The question of Catalonia’s relationship to Spain has, of course, a very long history; after all, its National Day (Diada), which is celebrated each September 11 and this year brought out more than a million people in a festive celebration in Barcelona, commemorates the defeat in 1714 of Catalonia by Spain’s King Philip V, the grandson of French King Louis XIV. But the current manifestation of the long-standing tension between Spain and Catalonia can be dated to the 2010 6-4 decision of the Constitutional Court to annul or apply a restrictive interpretation to substantial portions of a statute approved four years earlier by substantial majorities in both the Spanish and Catalan parliaments that granted special autonomy to Catalonia beyond the limited autonomy  enjoyed under the constitution’s provision allowing provinces to form an “autonomous community.” The statute was an effort to resolve a dispute that had arisen between Madrid and Barcelona over the amount of tax revenues going from Barcelona to Madrid for the latter’s use, including for payments to the poorer regions of the country.

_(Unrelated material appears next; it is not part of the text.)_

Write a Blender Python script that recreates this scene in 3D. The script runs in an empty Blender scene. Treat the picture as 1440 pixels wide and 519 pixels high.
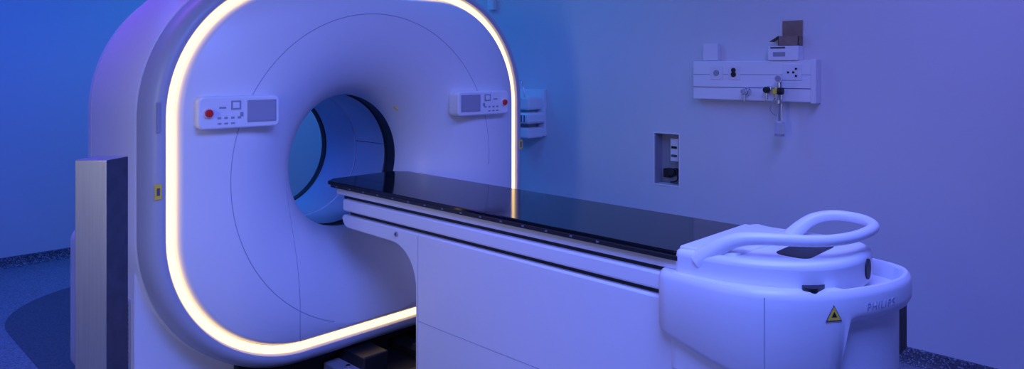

On Sept. 11, 2012, more than a million people came out in the streets of Barcelona and throughout Catalonia in celebration of National Day. Two months later, in the elections for the Catalan parliament, the governing Convergence and Union party experienced a significant setback while the pro-independence Republican Left nearly doubled its vote and seats. Mas, the CiU leader, negotiated a coalition agreement with the Republican Left which committed the new government to holding a referendum on the political future of Catalonia. In September 2014, in the wake of another large National Day demonstration, the Catalan parliament approved a call for a non-binding referendum on independence. The Spanish government appealed to the Constitutional Court and the latter provisionally suspended the law. The Catalan government slightly modified the law to delete a reference to independence in the title but the Spanish government again appealed to the Court and the Court again suspended the law. Nevertheless, five days later, on Nov. 9, 2014, the Catalan government held the referendum.

The 2014 referendum asked two questions – first, did the voter want Catalonia to become a state and, in the event the answer was yes, did the voter want that state to be independent. Of those voting – estimates ranged from 37 per cent to 42 per cent of the electorate (there was no official turnout reported) – 81 per cent said yes to both questions, 10 per cent said yes to the first and no to the second and 5 per cent said no to both. Mas and two other Catalan officials were charged with civil disobedience and, earlier this year, were fined and barred from holding public office for varying terms for holding an election in violation of a court order.

Fueled in part by the support for independence reflected in the 2014 referendum (despite the low turnout), the Convergence and Union party and the Republican Left formed Together for Yes (Junts pel Sí) in 2015 and, drawing support from the annual National Day celebration only two weeks earlier, won almost 40 per cent of the vote in the September 27, 2015 Catalan election on a program that committed the parties to holding another referendum on independence and preparing the necessary institutional changes for an independent Catalonia.

The big winner in that election was the anti-independence Citizens party (Ciudadanos), which more than doubled its vote share and nearly tripled its seats in the parliament; as it turned out, Together for Yes actually lost a bit of support, compared with the vote in 2012 for its constituent parties. Nevertheless, it formed the government and last September, after another National Day celebration, Puigdemont proposed calling a binding referendum on independence and last October the Catalan parliament approved it. The Spanish constitution doesn’t allow a vote on independence by a region and in December the Constitutional Court annulled the parliament’s resolution. In June, the Catalan government nevertheless announced its intention to hold a binding referendum on independence and last week made it official.

Spain and Catalonia both need to take a timeout before they both go over the cliff-edge into a full-blown constitutional crisis. And after stepping away from the cliff-edge, they need to undertake a comprehensive negotiation – one that fully addresses the grievances that gave rise to the 2006 statute granting Catalonia greater autonomy that, despite its approval by overwhelming majorities in both the Spanish and Catalan parliaments, was gutted four years later by the Constitutional Court. As part of that negotiation, they should consider whether Spain and its historic regions should move beyond the ambiguous halfway house of “autonomous communities” within a unitary state to a full-fledged federal system of government in which the regional governments have substantially more autonomy.

That negotiation should also elaborate a procedure that provides a constitutional path through which a region which expresses, through its democratic institutions, a clear and unambiguous desire to become independent can undertake a negotiation with the national government that might, if both governments agree and the constitution is amended, allow it to become independent. There is at least one exemplary model of what that path might look like – the Canadian Supreme Court’s Reference re Secession of Quebec (1998). Issued at the request of the federal government after the 1995 referendum in Quebec that came very close to giving the sovereigntists a majority, that decision established that a province can secede only if the representatives of the two legitimate majorities – the majority in the province and the majority in the nation – negotiate an agreement that reconciles and accommodates all of the relevant rights and obligations and the constitution is amended to recognize the secession.  


David R. Cameron is a professor of political science, director of the Program in European Union Studies of the MacMillan Center, and member of the MacMillan Center’s Canadian Studies Committee.